Data Systems for Hybrid Analytics: Tuning, Optimizing, and Selecting the Right Way to Access Data

March 7, 2018
3:00pm
Halligan 102
Speaker: Manos Athanassoulis, Harvard University
Host: Remco Chang

Abstract

Science and business create an increasing amount of digital data every day; the challenge to store and analyze such ever growing data collections is further amplified by increasing application complexity, and technological shifts. In particular, analytical workflows need to support fast ingestion, and fast read queries while data size is growing; in other words, data systems need to support increasingly heterogeneous workloads, that weave read-mostly analytical operations and update-heavy transactional operations, into hybrid transactional/analytical processing workloads. In this talk I present a path towards building data systems for this new set of workloads, starting from their access methods. As the design goals typically entail to reduce read latency, update latency, and space utilization, I attack the problem by studying the trade-offs between these design goals, and I propose solutions that balance the trade-offs through modeling and optimization. I use this methodology to build access methods for modern key-value stores, basic column storage, and to present how to perform access path selection in light of the changes in workloads and hardware.
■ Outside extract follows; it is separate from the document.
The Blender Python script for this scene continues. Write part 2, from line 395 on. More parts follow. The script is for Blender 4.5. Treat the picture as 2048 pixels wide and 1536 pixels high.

I conclude with abstracting the common concepts of access method designs, and propose a path for building data systems for hybrid analytics in the future.

Bio

Manos Athanassoulis is a postdoctoral researcher at DASlab, the Data Systems Laboratory at Harvard University, working on designing data systems and access methods for hybrid workloads and new hardware. Manos received his PhD from EPFL, Switzerland, and his undergraduate and Masters’ degree from the University of Athens, Greece. He has also been with IBM Watson Research Labs. For his work on access method design at Harvard Manos won a "Best of ACM SIGMOD 2017" award, and an "ACM Reproducibility award" at SIGMOD 2016. Manos is also the recipient of a Postdoc Mobility Fellowship from the Swiss National Science Foundation, a "Best of VLDB" selection for 2010, and an IBM Ph.D. Fellowship.